Study reveals slick tricks payday loan websites use to entice borrowers

Payday loan and other high-cost credit firms use bright buttons, simple forms and images of happy people on their websites and apps to stop would-be borrowers dropping out of the application process, new academic research reveals.

A study by researchers from Durham and Newcastle universities lifts the lid on the "tricks of the trade" used by high-cost credit providers. They found in some cases customers can have their loan approved and get access to cash in just 10 to 15 minutes.

Payday loans may seem tempting if you need quick cash, but they can be an expensive nightmare. Most people who get one shouldn't – consider cheaper alternatives instead. For full info and help, see our Payday Loans guide.

What did the research involve?

The researchers looked at how what they term "high-cost short-term credit" companies – payday loan, guarantor loan and logbook loan providers – design their websites and apps.

They spoke to 11 website developers and 40 customers and identified how the companies manage 'frictions', which they describe as blocks or obstacles that slow or stop a user applying for a loan.

The lead researcher, Dr James Ash from Newcastle University, will be presenting the research at Xi'an Jiaotong-Liverpool University in China next week.

What did the study find?

The researchers came to the following conclusions:

  • "Playful" sliders are a feature of most of the websites and apps. The researchers found these are the first thing a user typically encounters as part of the application process.

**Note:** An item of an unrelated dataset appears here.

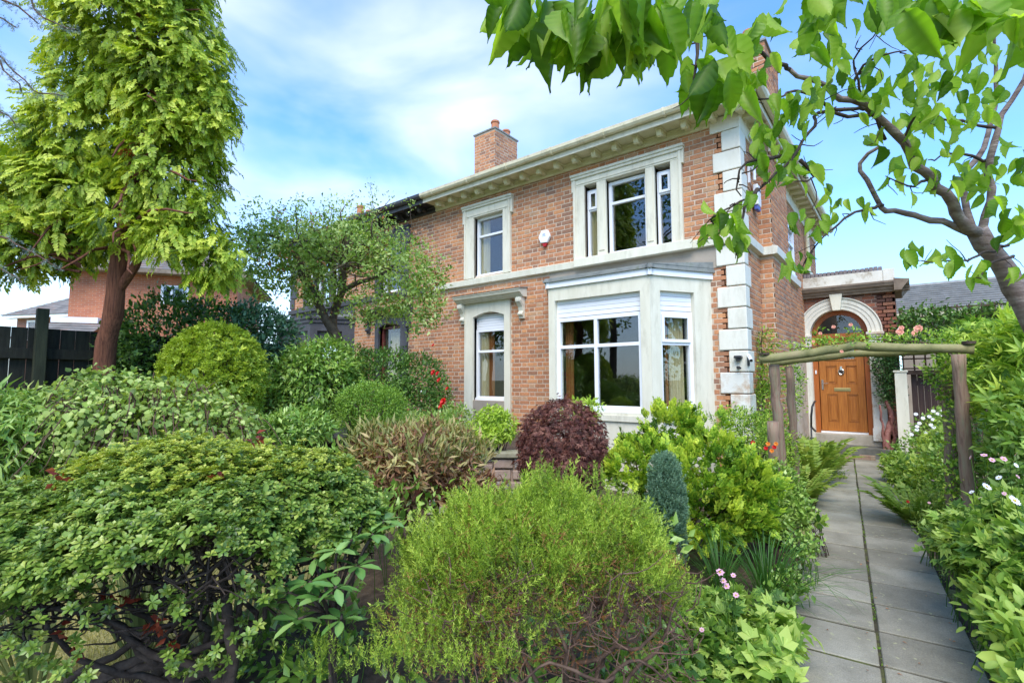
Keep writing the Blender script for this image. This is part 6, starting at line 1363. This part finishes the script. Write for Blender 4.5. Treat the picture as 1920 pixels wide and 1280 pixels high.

They said the 'slider' page usually consists of two bars – the first referring to the amount of money, the second to the length of borrowing time.

    Designers said the sliders are designed to be "playful" and the more someone plays with one, the more likely they are to apply for a loan.

    They also said the sliders reduce the number of touches involved in the process, making it one smooth movement – again reducing 'friction'. The researchers say this gives the customer time to become engaged with the application process, making them less likely to drop out.

  • Designers tinker with the 'apply now' button to retain customers. The research team found that one site changed its button from red to orange and saw an 8% increase in applications.

  • Application forms are also designed to look short and manageable. The researchers said this was to stop users from being put off by "official"-looking documents.

Borrowers 'cleverly guided through the process'

Dr Ash said: "The way the websites and apps have been designed makes them incredibly easy to use but [it is] hard for users to stop and think about what they're doing while they are applying.

"The borrower thinks they are in control but in fact, they are being cleverly guided through the whole process. This has led to this market growing at a high rate in recent years."